-- OBJECTIVE --
Starting at the line that contains "Write the bpy" and stopping at the line that contains "o.rotation_euler = (Vector(target)", return those lines exactly and nothing else. Both end lines count; pictures do not.

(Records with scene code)
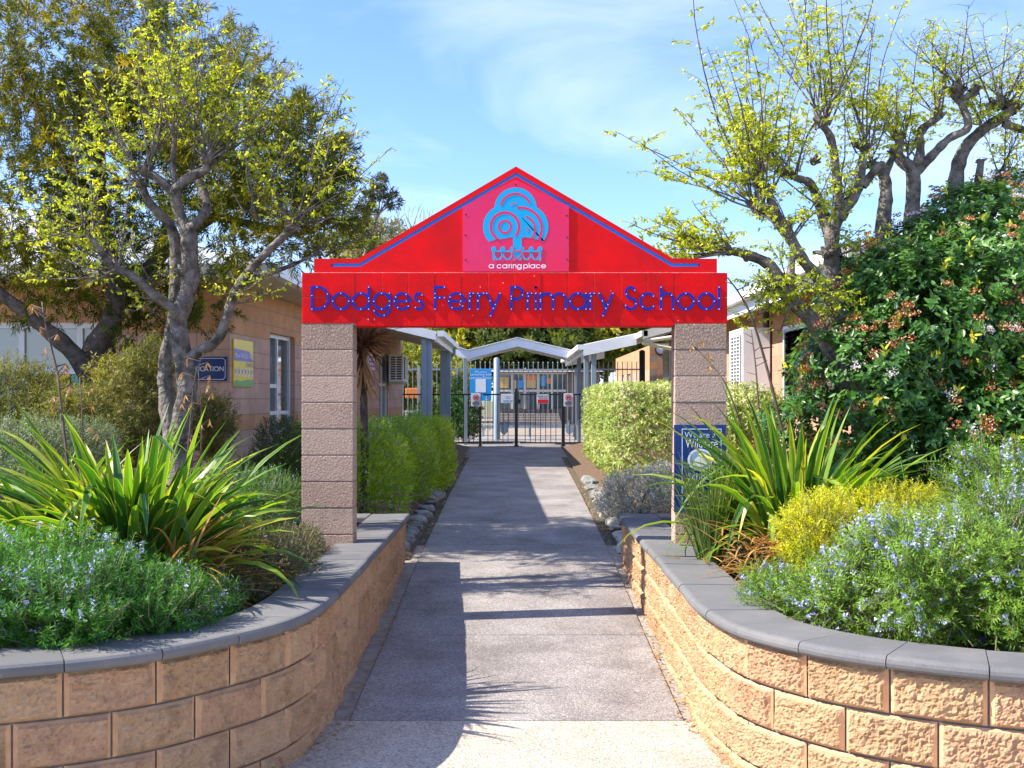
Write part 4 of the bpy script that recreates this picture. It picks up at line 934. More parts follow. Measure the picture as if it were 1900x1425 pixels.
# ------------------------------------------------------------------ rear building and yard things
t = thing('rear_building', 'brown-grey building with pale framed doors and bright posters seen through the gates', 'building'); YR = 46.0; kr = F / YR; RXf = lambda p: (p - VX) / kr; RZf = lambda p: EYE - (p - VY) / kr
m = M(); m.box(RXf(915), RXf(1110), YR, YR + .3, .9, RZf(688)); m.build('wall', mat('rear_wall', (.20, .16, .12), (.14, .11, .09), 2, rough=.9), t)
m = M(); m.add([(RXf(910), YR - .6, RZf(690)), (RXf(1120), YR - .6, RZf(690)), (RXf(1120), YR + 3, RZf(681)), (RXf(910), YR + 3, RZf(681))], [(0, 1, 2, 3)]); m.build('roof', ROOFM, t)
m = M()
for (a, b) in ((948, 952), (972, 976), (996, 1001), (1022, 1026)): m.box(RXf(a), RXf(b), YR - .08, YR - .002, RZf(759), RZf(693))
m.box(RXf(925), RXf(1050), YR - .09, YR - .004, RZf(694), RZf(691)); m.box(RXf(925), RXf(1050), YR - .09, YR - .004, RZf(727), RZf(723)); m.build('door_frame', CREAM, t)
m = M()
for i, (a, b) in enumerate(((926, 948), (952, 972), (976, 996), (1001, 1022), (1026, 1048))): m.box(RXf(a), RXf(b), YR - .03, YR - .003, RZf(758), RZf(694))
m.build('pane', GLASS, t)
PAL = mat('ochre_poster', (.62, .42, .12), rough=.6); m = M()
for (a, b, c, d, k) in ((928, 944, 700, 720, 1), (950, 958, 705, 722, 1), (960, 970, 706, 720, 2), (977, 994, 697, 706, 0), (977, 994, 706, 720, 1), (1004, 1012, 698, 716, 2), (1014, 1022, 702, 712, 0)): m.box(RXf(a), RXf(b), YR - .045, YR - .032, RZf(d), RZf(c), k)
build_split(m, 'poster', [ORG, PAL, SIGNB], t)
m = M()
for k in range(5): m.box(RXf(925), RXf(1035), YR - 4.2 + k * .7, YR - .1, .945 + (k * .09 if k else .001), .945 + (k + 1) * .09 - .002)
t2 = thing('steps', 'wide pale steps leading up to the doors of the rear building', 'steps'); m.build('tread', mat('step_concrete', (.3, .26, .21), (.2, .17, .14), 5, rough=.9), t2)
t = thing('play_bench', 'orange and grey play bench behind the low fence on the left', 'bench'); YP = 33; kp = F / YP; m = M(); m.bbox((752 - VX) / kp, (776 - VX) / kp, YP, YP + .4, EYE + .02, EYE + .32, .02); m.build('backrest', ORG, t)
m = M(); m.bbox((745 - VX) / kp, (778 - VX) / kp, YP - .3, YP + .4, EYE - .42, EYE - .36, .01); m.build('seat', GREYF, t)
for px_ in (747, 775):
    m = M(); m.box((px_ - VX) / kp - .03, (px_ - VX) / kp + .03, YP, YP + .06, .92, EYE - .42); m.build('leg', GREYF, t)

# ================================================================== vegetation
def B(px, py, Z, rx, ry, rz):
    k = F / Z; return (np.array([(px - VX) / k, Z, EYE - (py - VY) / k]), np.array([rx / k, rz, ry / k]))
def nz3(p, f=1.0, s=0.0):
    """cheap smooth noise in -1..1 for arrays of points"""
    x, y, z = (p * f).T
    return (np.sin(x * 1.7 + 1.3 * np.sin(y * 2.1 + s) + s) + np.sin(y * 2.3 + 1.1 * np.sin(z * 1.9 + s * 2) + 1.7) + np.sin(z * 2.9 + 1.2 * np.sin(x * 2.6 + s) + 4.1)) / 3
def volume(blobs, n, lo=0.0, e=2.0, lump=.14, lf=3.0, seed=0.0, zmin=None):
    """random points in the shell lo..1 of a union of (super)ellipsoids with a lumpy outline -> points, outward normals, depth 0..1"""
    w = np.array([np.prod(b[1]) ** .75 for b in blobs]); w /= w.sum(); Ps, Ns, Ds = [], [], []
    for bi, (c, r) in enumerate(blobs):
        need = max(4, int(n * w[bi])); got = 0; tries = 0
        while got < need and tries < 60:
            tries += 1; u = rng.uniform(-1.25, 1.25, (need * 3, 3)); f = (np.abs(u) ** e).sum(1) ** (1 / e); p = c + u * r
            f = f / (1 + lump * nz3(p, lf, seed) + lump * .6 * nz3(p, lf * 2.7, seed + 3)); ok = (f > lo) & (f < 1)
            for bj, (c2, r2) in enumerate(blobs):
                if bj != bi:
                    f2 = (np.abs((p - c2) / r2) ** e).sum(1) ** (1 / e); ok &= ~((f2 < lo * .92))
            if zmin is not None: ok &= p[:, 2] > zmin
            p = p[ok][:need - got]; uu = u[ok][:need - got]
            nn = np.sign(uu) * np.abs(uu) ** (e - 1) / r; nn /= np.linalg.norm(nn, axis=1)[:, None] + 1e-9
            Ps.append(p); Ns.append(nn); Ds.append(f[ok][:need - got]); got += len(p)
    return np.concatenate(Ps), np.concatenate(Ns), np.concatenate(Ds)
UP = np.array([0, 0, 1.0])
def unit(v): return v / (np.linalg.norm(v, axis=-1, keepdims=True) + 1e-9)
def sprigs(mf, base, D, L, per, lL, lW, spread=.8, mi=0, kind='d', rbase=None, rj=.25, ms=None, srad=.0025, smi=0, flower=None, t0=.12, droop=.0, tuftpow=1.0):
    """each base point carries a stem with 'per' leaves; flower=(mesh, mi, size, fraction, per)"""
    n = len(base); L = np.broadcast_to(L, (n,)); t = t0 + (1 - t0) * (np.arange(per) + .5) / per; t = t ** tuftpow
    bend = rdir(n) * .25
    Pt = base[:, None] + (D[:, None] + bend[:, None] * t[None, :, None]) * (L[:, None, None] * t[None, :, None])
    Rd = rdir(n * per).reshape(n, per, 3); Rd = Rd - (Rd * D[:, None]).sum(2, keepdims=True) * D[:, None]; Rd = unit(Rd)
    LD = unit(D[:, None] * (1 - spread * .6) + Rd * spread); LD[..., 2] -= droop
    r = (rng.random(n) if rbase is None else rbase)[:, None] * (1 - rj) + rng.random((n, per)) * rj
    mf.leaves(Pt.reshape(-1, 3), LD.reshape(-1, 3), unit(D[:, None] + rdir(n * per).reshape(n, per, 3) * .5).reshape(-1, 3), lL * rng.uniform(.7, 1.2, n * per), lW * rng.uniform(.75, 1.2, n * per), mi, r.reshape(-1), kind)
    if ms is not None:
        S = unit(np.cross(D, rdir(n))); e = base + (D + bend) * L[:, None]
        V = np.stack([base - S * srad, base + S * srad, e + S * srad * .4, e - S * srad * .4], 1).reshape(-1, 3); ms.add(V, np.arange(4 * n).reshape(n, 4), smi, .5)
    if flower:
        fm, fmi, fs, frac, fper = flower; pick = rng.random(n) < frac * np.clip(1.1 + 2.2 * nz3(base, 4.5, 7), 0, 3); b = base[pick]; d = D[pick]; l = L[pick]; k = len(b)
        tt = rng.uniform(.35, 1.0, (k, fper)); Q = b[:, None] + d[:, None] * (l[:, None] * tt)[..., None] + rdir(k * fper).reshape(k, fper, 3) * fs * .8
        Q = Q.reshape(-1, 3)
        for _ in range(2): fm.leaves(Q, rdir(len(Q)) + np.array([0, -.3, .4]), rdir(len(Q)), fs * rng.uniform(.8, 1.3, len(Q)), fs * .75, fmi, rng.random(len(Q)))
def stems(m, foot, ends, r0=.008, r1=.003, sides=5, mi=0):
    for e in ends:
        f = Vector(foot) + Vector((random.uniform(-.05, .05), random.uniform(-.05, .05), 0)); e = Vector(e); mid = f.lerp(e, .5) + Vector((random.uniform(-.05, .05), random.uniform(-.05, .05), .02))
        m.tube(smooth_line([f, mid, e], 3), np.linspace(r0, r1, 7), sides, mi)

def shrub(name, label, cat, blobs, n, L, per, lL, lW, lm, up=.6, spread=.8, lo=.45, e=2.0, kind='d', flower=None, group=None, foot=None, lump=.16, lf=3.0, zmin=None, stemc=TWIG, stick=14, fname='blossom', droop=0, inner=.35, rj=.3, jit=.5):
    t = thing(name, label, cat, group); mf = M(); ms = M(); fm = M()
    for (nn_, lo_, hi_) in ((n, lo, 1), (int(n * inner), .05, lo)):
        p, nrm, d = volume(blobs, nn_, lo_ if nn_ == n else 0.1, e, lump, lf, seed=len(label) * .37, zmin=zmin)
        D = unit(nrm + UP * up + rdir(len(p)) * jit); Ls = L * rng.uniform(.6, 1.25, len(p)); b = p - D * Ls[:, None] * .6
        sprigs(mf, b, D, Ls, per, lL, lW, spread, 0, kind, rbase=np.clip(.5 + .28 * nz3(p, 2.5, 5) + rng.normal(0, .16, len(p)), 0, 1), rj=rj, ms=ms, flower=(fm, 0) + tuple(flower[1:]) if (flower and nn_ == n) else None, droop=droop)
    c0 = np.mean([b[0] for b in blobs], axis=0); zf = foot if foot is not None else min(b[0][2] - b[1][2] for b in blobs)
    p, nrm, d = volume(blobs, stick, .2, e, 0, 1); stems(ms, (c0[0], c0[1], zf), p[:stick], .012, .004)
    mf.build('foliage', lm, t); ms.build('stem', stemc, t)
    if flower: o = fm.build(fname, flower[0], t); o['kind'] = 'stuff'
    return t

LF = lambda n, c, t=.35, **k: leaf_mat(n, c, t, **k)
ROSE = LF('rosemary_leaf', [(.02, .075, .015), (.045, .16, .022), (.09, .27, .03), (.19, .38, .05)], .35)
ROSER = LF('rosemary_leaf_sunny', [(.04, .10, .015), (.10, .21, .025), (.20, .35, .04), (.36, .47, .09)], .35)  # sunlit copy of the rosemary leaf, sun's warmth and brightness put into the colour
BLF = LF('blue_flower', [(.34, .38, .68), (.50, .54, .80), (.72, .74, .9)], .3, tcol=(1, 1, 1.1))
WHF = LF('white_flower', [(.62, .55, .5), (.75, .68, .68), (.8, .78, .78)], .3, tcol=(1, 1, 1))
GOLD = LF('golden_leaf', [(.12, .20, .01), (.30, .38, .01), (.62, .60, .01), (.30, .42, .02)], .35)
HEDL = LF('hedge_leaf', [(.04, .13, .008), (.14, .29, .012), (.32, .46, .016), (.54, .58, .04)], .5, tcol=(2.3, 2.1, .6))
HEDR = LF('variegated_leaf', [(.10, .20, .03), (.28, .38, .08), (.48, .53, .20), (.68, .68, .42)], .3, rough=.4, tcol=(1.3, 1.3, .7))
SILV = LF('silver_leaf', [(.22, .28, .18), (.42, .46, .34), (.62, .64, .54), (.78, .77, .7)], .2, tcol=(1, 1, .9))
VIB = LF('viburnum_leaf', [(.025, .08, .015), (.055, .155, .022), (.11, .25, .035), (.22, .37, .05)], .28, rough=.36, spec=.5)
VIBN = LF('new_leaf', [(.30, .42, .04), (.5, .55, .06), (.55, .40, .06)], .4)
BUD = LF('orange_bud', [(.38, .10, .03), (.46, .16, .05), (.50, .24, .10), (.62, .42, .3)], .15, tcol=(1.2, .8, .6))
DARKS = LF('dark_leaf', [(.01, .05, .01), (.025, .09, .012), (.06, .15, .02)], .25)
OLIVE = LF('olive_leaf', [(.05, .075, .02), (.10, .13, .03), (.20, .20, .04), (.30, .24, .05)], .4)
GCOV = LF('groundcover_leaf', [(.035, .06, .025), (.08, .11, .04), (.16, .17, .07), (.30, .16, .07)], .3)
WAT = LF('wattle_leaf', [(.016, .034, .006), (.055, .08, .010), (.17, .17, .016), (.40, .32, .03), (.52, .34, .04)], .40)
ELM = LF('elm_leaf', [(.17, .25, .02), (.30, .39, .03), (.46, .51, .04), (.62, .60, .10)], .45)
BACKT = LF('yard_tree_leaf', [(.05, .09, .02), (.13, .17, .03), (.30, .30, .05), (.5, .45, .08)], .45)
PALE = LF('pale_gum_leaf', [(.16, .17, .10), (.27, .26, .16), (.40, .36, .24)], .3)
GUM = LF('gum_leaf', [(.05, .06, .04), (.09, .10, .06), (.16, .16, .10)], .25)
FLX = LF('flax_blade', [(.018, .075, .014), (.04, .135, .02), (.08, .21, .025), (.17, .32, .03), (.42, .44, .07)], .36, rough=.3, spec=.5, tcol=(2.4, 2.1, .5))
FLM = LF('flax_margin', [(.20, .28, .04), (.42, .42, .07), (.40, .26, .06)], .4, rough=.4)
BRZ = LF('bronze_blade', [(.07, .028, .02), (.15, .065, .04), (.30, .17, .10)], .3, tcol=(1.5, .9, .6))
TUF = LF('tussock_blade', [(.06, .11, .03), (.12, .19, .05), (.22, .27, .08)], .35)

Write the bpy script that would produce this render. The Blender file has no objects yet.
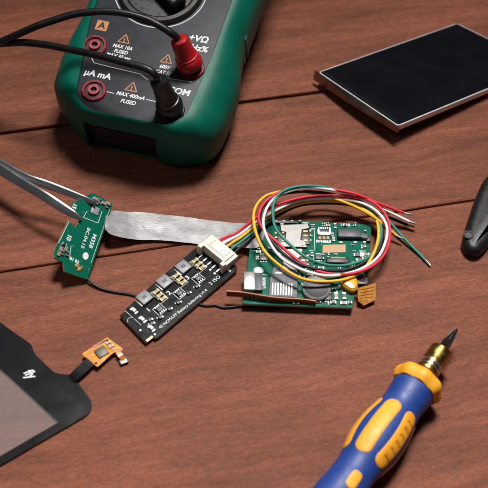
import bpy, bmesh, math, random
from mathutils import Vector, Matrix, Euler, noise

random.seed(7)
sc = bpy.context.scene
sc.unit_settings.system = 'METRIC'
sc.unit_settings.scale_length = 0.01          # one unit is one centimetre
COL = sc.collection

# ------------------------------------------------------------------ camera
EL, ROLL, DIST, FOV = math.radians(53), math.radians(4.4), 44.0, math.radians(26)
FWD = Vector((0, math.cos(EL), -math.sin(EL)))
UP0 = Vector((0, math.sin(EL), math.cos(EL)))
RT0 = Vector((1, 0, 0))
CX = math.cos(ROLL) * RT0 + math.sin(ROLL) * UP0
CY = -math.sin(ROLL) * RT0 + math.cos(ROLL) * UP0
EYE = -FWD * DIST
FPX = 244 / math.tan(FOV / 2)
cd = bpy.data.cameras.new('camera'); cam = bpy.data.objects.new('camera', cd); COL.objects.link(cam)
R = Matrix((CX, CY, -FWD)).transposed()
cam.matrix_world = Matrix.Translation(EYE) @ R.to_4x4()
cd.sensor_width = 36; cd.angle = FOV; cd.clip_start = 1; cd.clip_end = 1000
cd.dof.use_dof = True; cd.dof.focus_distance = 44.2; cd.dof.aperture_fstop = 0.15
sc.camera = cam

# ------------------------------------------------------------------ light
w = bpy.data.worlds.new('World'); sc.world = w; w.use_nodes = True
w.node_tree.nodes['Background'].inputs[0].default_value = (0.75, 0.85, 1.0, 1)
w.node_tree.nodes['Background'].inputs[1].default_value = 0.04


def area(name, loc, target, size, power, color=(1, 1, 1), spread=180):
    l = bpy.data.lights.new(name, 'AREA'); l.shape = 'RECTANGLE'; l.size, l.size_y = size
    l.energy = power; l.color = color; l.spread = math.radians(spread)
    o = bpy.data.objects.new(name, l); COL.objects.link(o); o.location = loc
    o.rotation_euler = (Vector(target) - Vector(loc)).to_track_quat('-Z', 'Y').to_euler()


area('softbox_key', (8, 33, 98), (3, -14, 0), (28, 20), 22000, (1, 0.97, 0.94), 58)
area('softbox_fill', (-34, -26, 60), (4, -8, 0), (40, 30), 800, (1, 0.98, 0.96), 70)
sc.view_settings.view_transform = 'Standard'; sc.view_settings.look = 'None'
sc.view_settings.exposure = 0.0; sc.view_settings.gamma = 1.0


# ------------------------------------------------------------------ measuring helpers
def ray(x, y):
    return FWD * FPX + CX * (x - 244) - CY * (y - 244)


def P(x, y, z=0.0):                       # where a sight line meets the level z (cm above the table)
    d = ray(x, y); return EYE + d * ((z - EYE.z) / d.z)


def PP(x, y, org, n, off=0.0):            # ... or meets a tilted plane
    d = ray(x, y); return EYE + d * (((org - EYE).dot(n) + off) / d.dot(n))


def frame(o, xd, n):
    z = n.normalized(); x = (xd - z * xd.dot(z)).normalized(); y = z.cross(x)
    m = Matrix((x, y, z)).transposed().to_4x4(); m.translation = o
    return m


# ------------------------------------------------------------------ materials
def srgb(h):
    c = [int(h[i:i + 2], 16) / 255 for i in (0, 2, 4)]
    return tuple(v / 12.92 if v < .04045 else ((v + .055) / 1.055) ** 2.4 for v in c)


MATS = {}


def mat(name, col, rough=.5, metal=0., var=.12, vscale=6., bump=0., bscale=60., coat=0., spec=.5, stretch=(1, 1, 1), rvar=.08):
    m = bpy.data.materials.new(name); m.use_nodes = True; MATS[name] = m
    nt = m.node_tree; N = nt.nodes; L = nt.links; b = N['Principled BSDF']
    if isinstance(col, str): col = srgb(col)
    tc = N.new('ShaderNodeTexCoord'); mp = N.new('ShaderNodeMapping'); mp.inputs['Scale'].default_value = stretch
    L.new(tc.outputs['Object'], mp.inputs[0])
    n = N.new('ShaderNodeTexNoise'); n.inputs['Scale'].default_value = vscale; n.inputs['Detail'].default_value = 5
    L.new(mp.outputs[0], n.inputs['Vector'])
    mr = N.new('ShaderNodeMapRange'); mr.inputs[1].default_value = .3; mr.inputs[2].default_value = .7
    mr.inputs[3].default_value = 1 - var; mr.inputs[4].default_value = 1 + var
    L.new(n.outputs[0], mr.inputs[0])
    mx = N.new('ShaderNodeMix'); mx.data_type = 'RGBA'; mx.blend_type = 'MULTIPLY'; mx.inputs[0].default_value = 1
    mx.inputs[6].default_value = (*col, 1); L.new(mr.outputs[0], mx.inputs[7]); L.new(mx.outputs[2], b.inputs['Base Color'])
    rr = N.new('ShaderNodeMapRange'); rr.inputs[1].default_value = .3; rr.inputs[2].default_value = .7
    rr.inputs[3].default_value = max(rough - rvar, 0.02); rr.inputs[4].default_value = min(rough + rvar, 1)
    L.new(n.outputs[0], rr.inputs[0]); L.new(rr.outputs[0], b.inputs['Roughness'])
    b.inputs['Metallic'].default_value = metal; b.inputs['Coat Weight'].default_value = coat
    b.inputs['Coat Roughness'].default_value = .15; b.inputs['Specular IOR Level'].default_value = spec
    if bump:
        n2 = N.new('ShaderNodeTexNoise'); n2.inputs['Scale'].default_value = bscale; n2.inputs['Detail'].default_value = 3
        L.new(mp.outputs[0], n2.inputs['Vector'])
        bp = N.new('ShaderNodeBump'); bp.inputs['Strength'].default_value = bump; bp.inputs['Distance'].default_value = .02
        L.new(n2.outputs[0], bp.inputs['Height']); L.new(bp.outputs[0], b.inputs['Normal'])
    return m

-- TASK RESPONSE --
Write the bpy script that would produce this render. The Blender file has no objects yet.
import bpy, bmesh, math, random
from mathutils import Vector, Matrix, Euler, noise

random.seed(7)
sc = bpy.context.scene
sc.unit_settings.system = 'METRIC'
sc.unit_settings.scale_length = 0.01          # one unit is one centimetre
COL = sc.collection

# ------------------------------------------------------------------ camera
EL, ROLL, DIST, FOV = math.radians(53), math.radians(4.4), 44.0, math.radians(26)
FWD = Vector((0, math.cos(EL), -math.sin(EL)))
UP0 = Vector((0, math.sin(EL), math.cos(EL)))
RT0 = Vector((1, 0, 0))
CX = math.cos(ROLL) * RT0 + math.sin(ROLL) * UP0
CY = -math.sin(ROLL) * RT0 + math.cos(ROLL) * UP0
EYE = -FWD * DIST
FPX = 244 / math.tan(FOV / 2)
cd = bpy.data.cameras.new('camera'); cam = bpy.data.objects.new('camera', cd); COL.objects.link(cam)
R = Matrix((CX, CY, -FWD)).transposed()
cam.matrix_world = Matrix.Translation(EYE) @ R.to_4x4()
cd.sensor_width = 36; cd.angle = FOV; cd.clip_start = 1; cd.clip_end = 1000
cd.dof.use_dof = True; cd.dof.focus_distance = 44.2; cd.dof.aperture_fstop = 0.15
sc.camera = cam

# ------------------------------------------------------------------ light
w = bpy.data.worlds.new('World'); sc.world = w; w.use_nodes = True
w.node_tree.nodes['Background'].inputs[0].default_value = (0.75, 0.85, 1.0, 1)
w.node_tree.nodes['Background'].inputs[1].default_value = 0.04


def area(name, loc, target, size, power, color=(1, 1, 1), spread=180):
    l = bpy.data.lights.new(name, 'AREA'); l.shape = 'RECTANGLE'; l.size, l.size_y = size
    l.energy = power; l.color = color; l.spread = math.radians(spread)
    o = bpy.data.objects.new(name, l); COL.objects.link(o); o.location = loc
    o.rotation_euler = (Vector(target) - Vector(loc)).to_track_quat('-Z', 'Y').to_euler()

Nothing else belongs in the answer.